(Exercise task): Scan the entries below and extract each line with the word "Blender" in it.

(Materials provided):
____

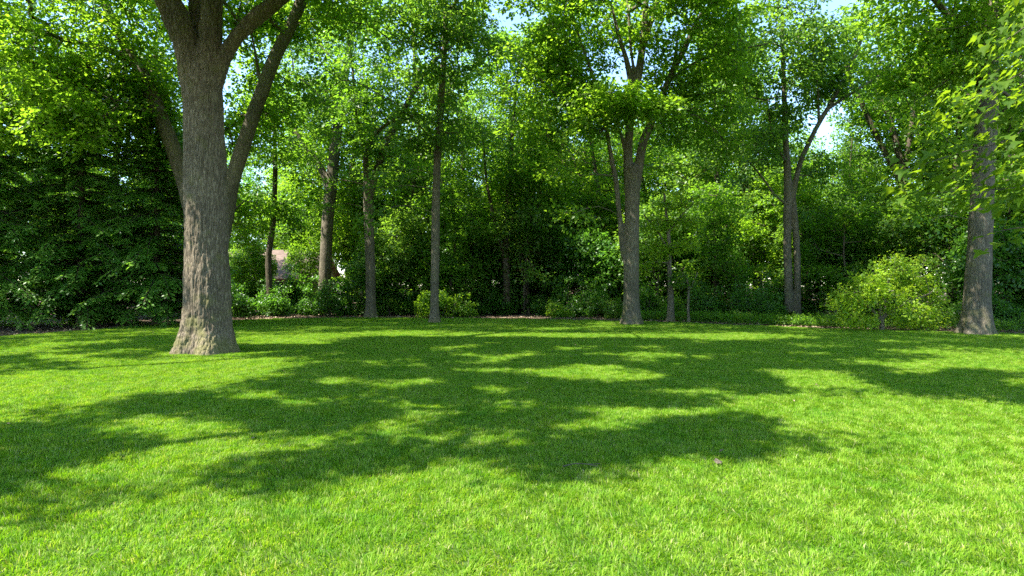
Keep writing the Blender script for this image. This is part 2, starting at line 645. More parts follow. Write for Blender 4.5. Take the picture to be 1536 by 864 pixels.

____

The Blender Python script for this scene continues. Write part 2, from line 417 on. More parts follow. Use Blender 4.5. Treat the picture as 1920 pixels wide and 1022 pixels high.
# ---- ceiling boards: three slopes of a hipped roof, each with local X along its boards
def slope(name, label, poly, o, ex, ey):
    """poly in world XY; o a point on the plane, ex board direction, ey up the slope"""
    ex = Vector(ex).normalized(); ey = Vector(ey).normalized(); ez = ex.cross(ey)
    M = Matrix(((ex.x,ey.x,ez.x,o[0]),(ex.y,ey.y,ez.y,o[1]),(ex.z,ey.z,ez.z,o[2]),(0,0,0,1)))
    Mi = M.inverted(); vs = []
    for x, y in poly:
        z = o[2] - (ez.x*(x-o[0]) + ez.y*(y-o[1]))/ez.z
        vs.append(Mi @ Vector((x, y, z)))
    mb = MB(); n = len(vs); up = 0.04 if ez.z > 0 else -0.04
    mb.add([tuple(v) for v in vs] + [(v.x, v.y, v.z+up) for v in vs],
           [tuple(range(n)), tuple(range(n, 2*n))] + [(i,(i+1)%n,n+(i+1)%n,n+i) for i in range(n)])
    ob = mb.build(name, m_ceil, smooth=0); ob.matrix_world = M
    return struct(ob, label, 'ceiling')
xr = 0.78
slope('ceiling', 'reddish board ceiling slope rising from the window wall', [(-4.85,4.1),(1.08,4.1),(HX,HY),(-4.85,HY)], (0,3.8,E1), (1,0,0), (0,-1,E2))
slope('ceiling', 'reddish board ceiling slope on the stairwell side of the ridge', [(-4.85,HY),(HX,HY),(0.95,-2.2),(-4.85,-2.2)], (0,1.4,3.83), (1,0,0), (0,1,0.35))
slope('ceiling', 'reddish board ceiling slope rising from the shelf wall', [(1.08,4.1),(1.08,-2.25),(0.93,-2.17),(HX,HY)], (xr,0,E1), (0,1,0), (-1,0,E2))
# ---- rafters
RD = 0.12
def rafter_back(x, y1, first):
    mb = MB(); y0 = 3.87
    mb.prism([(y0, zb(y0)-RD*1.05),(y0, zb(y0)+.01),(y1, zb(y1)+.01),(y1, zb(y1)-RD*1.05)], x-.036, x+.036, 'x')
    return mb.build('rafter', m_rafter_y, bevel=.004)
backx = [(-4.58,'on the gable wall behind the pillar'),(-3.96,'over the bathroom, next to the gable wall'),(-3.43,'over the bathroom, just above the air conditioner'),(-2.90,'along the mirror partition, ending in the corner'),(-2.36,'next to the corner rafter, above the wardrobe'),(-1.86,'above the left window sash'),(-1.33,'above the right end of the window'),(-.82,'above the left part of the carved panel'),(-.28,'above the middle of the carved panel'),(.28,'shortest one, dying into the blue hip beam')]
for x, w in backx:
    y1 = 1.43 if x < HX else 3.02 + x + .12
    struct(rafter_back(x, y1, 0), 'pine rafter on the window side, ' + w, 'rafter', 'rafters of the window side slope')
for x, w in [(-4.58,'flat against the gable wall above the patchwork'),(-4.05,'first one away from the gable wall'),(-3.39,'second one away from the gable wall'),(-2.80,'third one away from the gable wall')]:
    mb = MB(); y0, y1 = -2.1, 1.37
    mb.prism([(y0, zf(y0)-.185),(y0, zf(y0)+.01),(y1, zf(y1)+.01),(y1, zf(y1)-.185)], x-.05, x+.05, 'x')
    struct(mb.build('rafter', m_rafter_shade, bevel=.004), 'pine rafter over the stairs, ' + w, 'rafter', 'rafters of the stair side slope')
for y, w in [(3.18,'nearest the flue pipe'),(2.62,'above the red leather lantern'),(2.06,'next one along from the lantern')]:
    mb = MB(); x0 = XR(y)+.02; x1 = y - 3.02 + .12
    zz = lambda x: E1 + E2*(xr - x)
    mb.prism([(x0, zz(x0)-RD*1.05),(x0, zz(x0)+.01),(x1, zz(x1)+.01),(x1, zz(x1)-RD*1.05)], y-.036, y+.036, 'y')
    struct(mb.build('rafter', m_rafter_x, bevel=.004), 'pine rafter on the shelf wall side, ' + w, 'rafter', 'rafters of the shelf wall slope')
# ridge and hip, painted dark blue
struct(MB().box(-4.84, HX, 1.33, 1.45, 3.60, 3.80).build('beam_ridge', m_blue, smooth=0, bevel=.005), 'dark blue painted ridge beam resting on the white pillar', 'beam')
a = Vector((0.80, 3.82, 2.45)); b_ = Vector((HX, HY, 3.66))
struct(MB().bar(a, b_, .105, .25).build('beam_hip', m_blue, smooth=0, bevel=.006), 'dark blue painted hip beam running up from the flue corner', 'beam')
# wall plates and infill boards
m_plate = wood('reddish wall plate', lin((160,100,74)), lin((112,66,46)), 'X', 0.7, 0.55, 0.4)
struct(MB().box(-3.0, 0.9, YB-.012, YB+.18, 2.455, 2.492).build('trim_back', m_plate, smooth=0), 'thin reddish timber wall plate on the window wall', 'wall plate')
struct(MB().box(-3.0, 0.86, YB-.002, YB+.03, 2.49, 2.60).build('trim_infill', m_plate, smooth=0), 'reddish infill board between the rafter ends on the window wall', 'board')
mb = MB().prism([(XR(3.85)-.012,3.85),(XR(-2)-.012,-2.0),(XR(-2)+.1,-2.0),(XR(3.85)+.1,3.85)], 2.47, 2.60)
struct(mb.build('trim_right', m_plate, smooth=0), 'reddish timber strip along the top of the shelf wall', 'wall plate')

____

(Completed task):
Keep writing the Blender script for this image. This is part 2, starting at line 645. More parts follow. Write for Blender 4.5. Take the picture to be 1536 by 864 pixels.
The Blender Python script for this scene continues. Write part 2, from line 417 on. More parts follow. Use Blender 4.5. Treat the picture as 1920 pixels wide and 1022 pixels high.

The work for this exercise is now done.